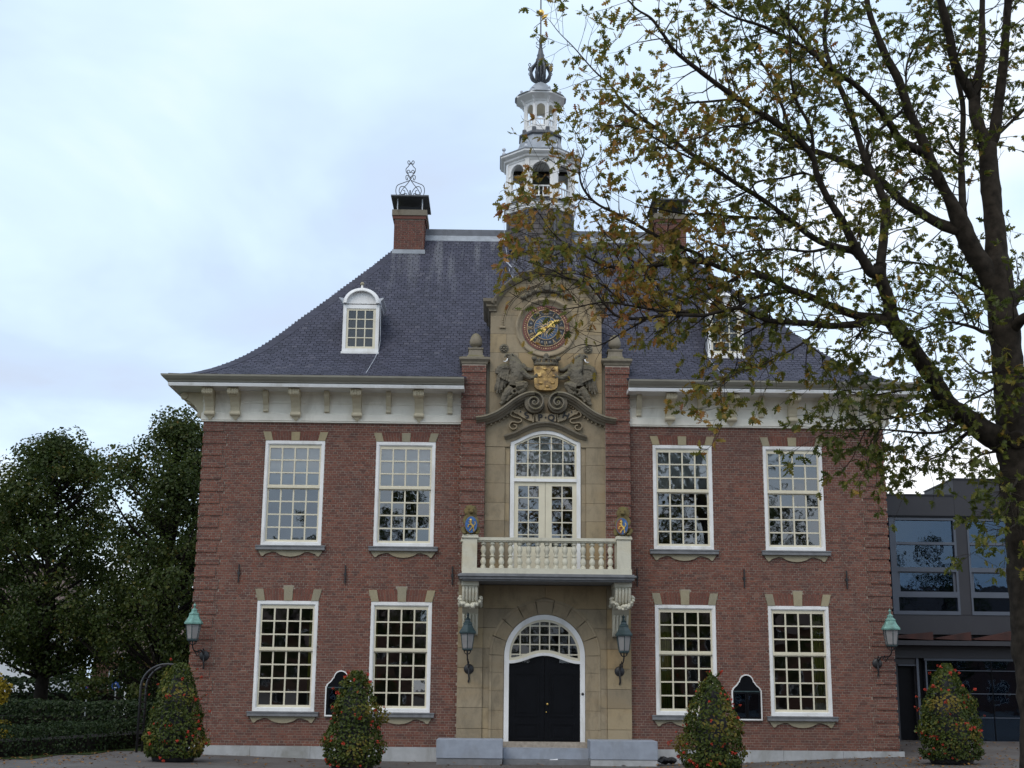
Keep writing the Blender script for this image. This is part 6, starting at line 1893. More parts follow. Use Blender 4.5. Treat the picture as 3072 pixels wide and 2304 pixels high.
MB().lathe([(0.05, 2.62), (0.11, 2.66), (0.12, 2.78), (0.05, 2.84)], (-0.32, 0, 0), 10).build("lantern", "yellow_leaf", root, True)

# ================================================================== TREES
def leaf_cloud(g, c, r, n, size, rng, base, squash=0.8):
    for _ in range(n):
        d = Vector((rng.gauss(0, 1), rng.gauss(0, 1), rng.gauss(0, 1))).normalized()
        rr = r * (rng.random() ** 0.4)
        p = Vector(c) + Vector((d.x * rr, d.y * rr, d.z * rr * squash))
        leaf_quad(g, p, (d.x + rng.gauss(0, .6), d.y + rng.gauss(0, .6), d.z + 0.4 + rng.gauss(0, .6)), size * rng.uniform(0.7, 1.3), rng, min(1, max(0, base + rng.gauss(0, 0.18))))
def broad_tree(name, x, y, prof, label, seed, clumps=90, per=130, size=0.20, mat="dark_leaf", trunk_r=0.3, group=None, gap=0.0, cr=0.85):
    """prof: (z, radius) outline of the crown"""
    r_ = random.Random(seed)
    root = empty(name, (x, y, 0)); tag(root, label, "tree", group)
    zt = prof[-1][0]; zb = prof[0][0]
    tk = MB()
    top = (r_.uniform(-.4, .4), r_.uniform(-.3, .3), zt * 0.8)
    sp_ = smooth_path([(0, 0, -0.1), (0.05, 0.03, zb), (top[0] * .5, top[1] * .5, (zb + top[2]) / 2), top], 4)
    tk.tube(sp_, [lerp(trunk_r, 0.04, i / (len(sp_) - 1)) for i in range(len(sp_))], 9)
    g = MB()
    for k in range(clumps):
        z = lerp(zb, zt, (k + r_.random()) / clumps)
        a = r_.uniform(0, 2 * PI)
        R = interp(prof, z) * (1 + 0.42 * noise.noise(Vector((math.cos(a) * 1.3 + seed, math.sin(a) * 1.3, z * 0.55))))
        rr = R * math.sqrt(r_.uniform(0.12, 1.0)) * r_.choice((0.8, 0.92, 0.95, 1.08))
        c = (rr * math.cos(a), rr * math.sin(a), z)
        q = r_.choice((0.3, 0.4, 0.55, 0.7, 0.9, 1.1)) * cr
        base = r_.uniform(0.2, 0.62)
        leaf_cloud(g, c, q, int(per * q * q), size, r_, base)
        if k % 2 == 0:
            z1 = max(zb * 0.8, z - rr * 0.7 - 0.3)
            f = min(1, z1 / top[2]); p0 = (top[0] * f, top[1] * f, z1)
            m_ = tuple(lerp(p0[i], c[i], 0.5) + r_.uniform(-.25, .25) for i in range(3))
            pts = smooth_path([p0, m_, c], 3)
            tk.tube(pts, [lerp(0.075, 0.015, i / (len(pts) - 1)) for i in range(len(pts))], 5)
    tk.build("trunk", "bark_dark", root, True)
    stuff(g.build("crown", mat, root))
    return root
broad_tree("background_tree", -17.2, 17.5, [(2.3, 2.0), (3.4, 3.4), (5.0, 3.7), (7.0, 3.3), (8.6, 2.5), (9.7, 1.3), (10.4, 0.3)], "dark broad tree at far left with domed crown", 41, 260, 430, 0.105)
broad_tree("background_tree", -12.4, 15.0, [(1.2, 2.6), (3.5, 3.3), (6.0, 3.3), (8.0, 2.9), (9.2, 2.2), (10.1, 1.3), (10.6, 0.4)], "tall dark tree close against the left side of the town hall", 42, 270, 430, 0.105)
broad_tree("background_tree", -22.5, 24.0, [(4.0, 2.5), (5.2, 3.6), (6.5, 3.4), (8.2, 2.2), (9.0, 0.5)], "smaller dark tree at the left edge behind the domed tree", 43, 80, 330, 0.15)
broad_tree("background_tree", -10.6, 22.0, [(1.0, 2.8), (4.0, 3.2), (7.0, 3.1), (9.5, 2.2), (11.0, 0.6)], "dark tree partly hidden behind the left corner of the town hall", 44, 130, 300, 0.15)
broad_tree("background_tree", -15.0, 34.0, [(1.2, 3.2), (4.0, 4.4), (6.5, 3.8), (8.5, 2.0), (9.3, 0.5)], "dark tree far behind between the two large left trees", 45, 110, 170, 0.22)

# yellow shrub at the edge of the picture
root = empty("yellow_shrub", (-13.3, 1.6, gz(-12.7, 1.6))); tag(root, "bright yellow shrub at the left edge of the picture", "shrub")
g, tk, r_ = MB(), MB(), random.Random(15)
for k in range(46):
    a, z = r_.uniform(0, 2 * PI), r_.uniform(0.25, 1.75)
    R = 0.78 * math.sqrt(max(0.05, 1 - ((z - 0.7) / 1.15) ** 2))
    c = (R * math.cos(a) * r_.uniform(.5, 1), R * math.sin(a) * r_.uniform(.5, 1), z)
    leaf_cloud(g, c, r_.uniform(0.14, 0.26), 70, 0.06, r_, r_.uniform(0.3, 0.7))
    tk.tube([(0, 0, 0), (c[0] * .4, c[1] * .4, c[2] * .6), c], [0.02, 0.012, 0.004], 4)
tk.build("stem", "bark_dark", root)
stuff(g.build("foliage", "yellow_leaf", root))

# trees and houses across the street, mirrored in the windows
for i, (x, y, hh, w) in enumerate([(-27, -56, 13.0, 4.4), (-20, -54, 14.0, 4.4), (-13.5, -57, 12.6, 4.0), (-7.5, -55, 13.6, 3.9), (-1.5, -60, 11.6, 3.8), (4.5, -56, 14.2, 4.0), (10.5, -58, 15.0, 4.2), (17, -55, 14.2, 4.3), (24, -57, 14.5, 4.6), (32, -60, 13, 4.5)]):
    broad_tree("street_tree", x, y, [(2.6, w * .7), (hh * .4, w), (hh * .65, w * .9), (hh * .85, w * .55), (hh, 0.4)],
               "street tree number %s from the left across the square, seen only as a reflection" % ["one", "two", "three", "four", "five", "six", "seven", "eight", "nine", "ten"][i], 60 + i, 46, 150, 0.17, "dark_leaf", 0.3, "trees across the square", cr=1.15)
house(-24, -6, -78, 9.0, 6.0, 10.0, "house_brick", [(1.5 + 3.2 * i, 3.1 + 3.2 * i, a, a + 1.6) for i in range(5) for a in (0.9, 3.6)], "brick terrace across the square, left one, mirrored in the glass", 1)
house(8, 28, -78, 9.0, 6.0, 10.0, "house_brick", [(1.5 + 3.2 * i, 3.1 + 3.2 * i, a, a + 1.6) for i in range(5) for a in (0.9, 3.6)], "brick terrace across the square, right one, mirrored in the glass", 1)
house(31, 58, -80, 9.0, 6.4, 10.5, "house_brick", [(1.5 + 3.2 * i, 3.1 + 3.2 * i, a, a + 1.6) for i in range(8) for a in (0.9, 3.6)], "long brick terrace farthest right across the square, mirrored in the annex glass", 1)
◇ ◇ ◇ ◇
§ REQUIRED WORK: List every line above containing the word "picture".

§ SOLUTION FOR THIS TASK:
Keep writing the Blender script for this image. This is part 6, starting at line 1893. More parts follow. Use Blender 4.5. Treat the picture as 3072 pixels wide and 2304 pixels high.
# yellow shrub at the edge of the picture
root = empty("yellow_shrub", (-13.3, 1.6, gz(-12.7, 1.6))); tag(root, "bright yellow shrub at the left edge of the picture", "shrub")